Pick out each line of the records that includes the string "Blender", and copy it.

begin DATA TO USE

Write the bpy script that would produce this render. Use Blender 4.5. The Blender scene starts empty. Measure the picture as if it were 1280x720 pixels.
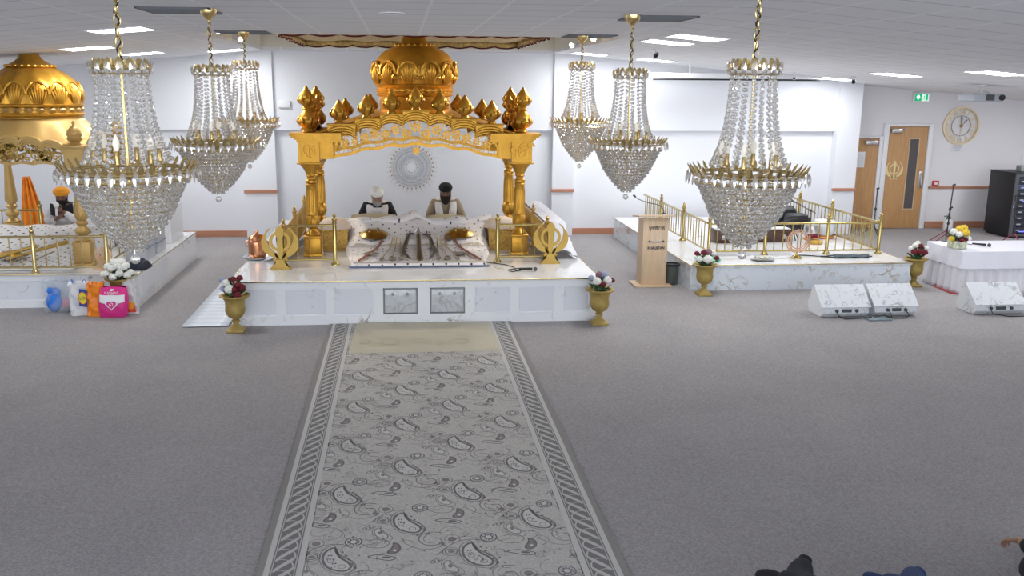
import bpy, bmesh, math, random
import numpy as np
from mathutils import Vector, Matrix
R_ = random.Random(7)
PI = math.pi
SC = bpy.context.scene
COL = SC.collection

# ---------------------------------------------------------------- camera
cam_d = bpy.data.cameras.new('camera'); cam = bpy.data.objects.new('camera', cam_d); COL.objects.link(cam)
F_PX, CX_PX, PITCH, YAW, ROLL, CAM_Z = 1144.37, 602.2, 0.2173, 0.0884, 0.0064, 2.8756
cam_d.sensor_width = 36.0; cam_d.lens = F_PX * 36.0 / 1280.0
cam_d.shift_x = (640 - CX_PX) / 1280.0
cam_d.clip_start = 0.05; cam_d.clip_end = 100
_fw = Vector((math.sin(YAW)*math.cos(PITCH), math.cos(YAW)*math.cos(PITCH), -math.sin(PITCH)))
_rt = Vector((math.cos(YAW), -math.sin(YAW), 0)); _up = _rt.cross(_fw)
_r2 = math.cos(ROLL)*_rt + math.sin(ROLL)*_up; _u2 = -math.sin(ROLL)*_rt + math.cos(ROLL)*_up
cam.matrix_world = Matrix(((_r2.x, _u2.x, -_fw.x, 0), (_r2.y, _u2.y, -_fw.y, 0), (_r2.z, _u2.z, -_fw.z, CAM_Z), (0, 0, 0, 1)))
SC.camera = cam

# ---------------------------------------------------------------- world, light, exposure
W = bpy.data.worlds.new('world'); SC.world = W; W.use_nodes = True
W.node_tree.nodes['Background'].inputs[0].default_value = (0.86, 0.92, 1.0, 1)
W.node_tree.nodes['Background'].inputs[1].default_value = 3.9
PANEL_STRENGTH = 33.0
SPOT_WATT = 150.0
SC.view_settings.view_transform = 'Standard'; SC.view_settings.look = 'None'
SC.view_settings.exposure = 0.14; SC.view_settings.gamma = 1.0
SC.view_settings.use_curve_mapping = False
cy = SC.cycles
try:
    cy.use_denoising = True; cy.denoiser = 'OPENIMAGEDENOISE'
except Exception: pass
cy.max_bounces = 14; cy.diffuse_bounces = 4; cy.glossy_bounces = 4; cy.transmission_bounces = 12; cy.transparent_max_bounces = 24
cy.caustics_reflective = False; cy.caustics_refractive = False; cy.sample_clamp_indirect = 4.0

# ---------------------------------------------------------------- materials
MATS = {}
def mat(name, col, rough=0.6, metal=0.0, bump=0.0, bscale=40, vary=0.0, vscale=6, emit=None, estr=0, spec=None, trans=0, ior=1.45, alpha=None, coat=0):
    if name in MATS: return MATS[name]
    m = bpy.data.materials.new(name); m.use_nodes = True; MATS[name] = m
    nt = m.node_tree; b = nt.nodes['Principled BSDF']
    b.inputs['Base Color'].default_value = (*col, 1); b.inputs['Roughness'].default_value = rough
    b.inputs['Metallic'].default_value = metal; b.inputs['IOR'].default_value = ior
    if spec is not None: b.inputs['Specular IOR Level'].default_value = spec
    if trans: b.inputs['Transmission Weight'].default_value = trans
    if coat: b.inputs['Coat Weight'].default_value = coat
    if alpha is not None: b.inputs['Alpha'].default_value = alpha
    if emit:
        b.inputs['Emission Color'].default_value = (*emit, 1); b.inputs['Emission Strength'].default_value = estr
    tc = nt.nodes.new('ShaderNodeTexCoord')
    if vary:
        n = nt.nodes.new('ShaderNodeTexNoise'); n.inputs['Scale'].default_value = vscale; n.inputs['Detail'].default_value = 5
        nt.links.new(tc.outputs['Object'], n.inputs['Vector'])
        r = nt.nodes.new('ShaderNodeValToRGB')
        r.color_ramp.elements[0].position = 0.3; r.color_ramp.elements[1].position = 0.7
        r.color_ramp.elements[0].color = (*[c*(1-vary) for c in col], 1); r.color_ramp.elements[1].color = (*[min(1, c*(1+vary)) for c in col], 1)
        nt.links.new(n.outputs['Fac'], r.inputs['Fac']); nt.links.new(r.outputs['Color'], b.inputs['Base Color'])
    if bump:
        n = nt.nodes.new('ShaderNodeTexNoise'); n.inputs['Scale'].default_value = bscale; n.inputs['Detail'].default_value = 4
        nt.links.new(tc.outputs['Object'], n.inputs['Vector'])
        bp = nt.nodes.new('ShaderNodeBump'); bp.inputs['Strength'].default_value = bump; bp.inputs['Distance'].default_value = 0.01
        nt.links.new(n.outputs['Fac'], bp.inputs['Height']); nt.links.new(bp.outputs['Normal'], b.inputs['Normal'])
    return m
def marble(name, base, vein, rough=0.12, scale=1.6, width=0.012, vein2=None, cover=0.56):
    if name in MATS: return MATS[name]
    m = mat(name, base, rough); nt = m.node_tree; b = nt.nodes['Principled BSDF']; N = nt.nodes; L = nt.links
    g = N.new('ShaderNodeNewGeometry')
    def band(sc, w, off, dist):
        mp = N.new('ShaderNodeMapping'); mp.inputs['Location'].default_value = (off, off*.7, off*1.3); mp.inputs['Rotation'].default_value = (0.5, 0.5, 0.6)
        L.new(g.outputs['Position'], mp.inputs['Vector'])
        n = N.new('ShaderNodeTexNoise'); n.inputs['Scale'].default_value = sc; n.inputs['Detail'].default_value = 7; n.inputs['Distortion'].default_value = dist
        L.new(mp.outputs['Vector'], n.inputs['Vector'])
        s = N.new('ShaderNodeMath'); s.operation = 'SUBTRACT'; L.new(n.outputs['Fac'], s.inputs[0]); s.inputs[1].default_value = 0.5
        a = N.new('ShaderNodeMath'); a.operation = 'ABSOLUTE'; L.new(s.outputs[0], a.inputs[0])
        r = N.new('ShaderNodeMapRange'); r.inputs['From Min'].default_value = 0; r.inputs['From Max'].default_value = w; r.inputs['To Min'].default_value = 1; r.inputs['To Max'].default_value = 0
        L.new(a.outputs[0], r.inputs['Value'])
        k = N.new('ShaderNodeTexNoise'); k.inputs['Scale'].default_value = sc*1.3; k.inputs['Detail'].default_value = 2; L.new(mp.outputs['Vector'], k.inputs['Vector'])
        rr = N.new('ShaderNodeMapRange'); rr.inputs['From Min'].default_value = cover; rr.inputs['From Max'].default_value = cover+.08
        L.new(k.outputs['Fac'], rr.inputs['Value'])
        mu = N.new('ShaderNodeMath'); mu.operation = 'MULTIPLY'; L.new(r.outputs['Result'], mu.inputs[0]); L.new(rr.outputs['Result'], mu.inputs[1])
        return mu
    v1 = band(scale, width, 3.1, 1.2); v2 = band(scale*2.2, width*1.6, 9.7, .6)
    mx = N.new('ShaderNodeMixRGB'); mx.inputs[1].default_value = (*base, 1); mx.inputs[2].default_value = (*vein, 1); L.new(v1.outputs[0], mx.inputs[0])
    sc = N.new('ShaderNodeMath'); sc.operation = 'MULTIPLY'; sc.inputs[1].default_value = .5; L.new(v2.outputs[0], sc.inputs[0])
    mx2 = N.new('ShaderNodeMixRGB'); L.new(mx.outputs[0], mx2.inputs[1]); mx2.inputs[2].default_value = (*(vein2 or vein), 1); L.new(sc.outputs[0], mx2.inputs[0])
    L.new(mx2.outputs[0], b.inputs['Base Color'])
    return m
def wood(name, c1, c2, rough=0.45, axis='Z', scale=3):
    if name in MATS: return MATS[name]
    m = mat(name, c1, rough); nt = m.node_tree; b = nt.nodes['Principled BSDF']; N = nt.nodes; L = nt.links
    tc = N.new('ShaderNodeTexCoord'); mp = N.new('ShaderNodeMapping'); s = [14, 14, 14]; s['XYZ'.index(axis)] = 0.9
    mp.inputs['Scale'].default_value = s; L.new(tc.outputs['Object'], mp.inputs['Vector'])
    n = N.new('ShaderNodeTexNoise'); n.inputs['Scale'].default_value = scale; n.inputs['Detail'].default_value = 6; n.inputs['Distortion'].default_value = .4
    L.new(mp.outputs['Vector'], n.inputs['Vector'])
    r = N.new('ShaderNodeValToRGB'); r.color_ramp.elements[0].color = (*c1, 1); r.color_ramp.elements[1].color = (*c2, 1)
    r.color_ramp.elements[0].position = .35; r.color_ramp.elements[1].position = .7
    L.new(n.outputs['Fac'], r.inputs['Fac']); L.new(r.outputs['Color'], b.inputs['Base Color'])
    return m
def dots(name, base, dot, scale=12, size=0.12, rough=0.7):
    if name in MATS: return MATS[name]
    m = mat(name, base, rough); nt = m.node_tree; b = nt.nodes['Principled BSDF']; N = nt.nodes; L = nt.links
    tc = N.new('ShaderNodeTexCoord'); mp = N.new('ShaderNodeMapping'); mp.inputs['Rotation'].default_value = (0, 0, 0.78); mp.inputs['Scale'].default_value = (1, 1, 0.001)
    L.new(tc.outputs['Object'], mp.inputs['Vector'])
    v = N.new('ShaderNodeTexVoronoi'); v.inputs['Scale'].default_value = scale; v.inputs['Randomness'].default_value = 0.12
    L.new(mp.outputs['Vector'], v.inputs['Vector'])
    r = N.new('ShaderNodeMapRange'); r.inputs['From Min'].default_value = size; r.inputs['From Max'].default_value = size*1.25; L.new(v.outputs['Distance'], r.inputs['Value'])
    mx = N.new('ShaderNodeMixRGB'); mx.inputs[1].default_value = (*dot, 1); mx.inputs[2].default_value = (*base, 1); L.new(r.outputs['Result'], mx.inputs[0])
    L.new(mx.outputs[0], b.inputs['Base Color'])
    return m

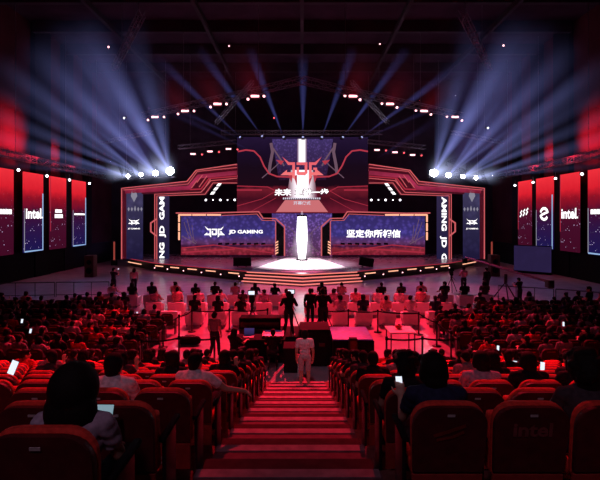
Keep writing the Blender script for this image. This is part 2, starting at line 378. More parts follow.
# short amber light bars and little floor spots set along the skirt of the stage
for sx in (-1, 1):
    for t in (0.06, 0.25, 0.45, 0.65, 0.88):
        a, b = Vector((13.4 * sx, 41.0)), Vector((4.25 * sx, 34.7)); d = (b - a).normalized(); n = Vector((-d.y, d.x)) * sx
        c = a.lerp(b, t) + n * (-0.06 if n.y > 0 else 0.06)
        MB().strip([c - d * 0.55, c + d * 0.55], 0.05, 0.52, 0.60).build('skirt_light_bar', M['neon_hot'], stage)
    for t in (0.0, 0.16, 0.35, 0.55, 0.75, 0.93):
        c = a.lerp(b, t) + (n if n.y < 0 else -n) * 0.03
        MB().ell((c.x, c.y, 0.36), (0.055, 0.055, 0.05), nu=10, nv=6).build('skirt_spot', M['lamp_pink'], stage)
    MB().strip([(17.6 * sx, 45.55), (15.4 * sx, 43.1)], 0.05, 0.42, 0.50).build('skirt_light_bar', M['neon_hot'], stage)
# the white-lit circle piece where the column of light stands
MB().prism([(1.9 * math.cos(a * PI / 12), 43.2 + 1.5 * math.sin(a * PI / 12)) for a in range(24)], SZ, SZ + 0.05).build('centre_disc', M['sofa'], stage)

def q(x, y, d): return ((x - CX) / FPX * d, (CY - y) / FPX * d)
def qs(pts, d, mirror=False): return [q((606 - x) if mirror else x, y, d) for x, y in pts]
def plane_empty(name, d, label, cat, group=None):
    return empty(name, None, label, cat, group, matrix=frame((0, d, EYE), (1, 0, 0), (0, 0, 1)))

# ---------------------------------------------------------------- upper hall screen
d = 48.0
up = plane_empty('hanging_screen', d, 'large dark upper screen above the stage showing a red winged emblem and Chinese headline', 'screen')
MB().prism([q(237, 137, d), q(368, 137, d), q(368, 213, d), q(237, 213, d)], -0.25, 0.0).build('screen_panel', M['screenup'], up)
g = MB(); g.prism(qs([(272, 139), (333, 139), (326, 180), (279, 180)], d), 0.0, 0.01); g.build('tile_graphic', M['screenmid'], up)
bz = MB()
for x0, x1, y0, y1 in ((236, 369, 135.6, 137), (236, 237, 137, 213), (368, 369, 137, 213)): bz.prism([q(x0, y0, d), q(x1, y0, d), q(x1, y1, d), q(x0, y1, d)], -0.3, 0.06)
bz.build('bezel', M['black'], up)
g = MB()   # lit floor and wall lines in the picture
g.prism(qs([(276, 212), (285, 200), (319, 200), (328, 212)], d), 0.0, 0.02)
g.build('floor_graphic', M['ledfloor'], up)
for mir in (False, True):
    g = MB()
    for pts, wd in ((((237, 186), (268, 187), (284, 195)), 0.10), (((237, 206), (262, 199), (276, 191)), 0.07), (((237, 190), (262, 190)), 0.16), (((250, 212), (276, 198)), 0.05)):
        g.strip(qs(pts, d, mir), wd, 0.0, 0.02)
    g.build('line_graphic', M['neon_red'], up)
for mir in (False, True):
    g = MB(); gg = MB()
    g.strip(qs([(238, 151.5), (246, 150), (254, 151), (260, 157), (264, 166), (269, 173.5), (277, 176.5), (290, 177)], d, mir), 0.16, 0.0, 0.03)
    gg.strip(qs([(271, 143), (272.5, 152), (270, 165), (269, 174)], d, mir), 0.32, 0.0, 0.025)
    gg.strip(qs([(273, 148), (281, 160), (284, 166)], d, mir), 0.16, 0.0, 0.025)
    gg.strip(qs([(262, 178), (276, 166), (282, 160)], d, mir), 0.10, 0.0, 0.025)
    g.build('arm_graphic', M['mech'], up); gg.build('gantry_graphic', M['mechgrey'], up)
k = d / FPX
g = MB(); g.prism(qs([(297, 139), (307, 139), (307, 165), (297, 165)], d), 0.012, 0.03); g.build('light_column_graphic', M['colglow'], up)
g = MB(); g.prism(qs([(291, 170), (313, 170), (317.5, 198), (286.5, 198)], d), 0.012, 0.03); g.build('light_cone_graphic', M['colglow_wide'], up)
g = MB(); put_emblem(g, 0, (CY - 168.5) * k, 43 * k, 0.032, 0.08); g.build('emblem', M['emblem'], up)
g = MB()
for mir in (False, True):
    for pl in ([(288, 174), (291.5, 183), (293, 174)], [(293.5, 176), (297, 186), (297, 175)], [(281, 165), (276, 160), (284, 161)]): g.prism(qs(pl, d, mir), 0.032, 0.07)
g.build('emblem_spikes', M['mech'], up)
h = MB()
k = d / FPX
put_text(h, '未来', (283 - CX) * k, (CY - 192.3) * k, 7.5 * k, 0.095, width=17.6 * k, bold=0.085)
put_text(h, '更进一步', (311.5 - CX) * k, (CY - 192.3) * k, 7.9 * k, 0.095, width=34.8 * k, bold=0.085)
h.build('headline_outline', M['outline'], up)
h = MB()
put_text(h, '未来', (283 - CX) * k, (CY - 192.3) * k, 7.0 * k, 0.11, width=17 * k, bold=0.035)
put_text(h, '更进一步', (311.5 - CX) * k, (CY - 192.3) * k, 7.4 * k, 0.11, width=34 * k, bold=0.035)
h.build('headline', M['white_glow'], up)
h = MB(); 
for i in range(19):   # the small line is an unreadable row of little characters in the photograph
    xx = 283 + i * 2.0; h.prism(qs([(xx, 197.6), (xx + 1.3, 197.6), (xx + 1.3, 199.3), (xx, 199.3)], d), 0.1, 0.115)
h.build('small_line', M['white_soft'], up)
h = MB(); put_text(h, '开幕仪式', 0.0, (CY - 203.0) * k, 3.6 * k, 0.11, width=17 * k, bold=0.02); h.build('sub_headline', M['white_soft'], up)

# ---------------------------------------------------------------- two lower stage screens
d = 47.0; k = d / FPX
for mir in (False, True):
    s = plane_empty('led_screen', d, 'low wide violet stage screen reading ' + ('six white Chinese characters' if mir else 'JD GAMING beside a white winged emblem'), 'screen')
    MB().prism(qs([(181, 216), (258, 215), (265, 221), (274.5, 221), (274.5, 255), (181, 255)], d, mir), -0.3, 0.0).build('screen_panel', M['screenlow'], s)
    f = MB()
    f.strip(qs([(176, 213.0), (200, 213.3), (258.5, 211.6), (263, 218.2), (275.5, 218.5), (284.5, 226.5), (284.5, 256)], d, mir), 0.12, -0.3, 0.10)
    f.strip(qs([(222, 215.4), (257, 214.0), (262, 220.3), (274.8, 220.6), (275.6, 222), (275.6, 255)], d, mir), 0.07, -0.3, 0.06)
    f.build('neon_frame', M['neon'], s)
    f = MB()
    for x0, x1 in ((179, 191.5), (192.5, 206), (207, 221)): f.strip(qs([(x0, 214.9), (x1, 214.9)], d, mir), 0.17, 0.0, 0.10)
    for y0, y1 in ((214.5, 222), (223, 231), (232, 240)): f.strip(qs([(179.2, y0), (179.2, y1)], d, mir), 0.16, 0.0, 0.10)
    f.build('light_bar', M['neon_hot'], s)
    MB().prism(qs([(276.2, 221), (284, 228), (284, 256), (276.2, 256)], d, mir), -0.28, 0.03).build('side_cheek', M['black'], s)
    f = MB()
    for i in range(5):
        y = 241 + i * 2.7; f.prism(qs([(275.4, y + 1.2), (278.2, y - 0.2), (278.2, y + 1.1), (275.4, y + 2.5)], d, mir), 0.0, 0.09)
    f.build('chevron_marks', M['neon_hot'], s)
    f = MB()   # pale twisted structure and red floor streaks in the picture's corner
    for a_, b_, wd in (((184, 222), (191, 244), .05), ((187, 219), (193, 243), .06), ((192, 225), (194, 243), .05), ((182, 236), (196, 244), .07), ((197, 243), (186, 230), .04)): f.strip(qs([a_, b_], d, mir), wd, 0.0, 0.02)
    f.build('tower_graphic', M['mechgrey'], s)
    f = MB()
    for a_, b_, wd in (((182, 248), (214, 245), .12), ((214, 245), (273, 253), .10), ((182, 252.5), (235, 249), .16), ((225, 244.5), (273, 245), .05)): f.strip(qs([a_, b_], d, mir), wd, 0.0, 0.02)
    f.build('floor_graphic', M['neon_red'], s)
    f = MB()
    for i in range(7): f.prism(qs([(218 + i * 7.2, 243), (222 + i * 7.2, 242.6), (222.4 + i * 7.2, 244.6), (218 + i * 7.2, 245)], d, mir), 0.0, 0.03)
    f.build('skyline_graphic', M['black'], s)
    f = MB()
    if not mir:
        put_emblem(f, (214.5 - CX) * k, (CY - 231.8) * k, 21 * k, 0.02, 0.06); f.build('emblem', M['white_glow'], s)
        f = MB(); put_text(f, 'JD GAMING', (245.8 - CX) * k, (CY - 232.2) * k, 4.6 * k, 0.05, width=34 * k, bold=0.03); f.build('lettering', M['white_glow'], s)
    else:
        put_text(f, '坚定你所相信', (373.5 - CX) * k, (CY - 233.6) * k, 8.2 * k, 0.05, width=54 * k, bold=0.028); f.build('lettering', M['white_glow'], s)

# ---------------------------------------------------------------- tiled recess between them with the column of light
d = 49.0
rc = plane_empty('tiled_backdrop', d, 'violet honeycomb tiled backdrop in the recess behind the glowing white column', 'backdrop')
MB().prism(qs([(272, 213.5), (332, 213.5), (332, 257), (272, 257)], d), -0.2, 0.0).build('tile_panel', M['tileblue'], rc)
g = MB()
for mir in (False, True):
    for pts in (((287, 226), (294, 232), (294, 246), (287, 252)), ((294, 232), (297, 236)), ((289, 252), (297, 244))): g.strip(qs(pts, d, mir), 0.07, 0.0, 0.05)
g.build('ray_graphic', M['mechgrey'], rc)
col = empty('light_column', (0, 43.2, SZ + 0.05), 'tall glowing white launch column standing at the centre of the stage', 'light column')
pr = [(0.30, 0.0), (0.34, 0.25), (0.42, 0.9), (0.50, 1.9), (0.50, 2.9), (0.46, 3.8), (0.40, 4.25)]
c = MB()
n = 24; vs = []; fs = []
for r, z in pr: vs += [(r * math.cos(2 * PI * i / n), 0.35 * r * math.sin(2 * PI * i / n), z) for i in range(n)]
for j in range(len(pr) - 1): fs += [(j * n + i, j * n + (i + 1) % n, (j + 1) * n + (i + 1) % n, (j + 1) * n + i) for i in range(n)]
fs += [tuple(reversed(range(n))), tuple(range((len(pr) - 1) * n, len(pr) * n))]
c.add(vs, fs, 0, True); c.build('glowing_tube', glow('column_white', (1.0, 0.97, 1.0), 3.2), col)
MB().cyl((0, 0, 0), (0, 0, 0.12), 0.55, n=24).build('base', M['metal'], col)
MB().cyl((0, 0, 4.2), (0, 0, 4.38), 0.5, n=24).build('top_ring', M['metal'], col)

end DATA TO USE

TASK SOLUTION →
Write the bpy script that would produce this render. Use Blender 4.5. The Blender scene starts empty. Measure the picture as if it were 1280x720 pixels.
Keep writing the Blender script for this image. This is part 2, starting at line 378. More parts follow.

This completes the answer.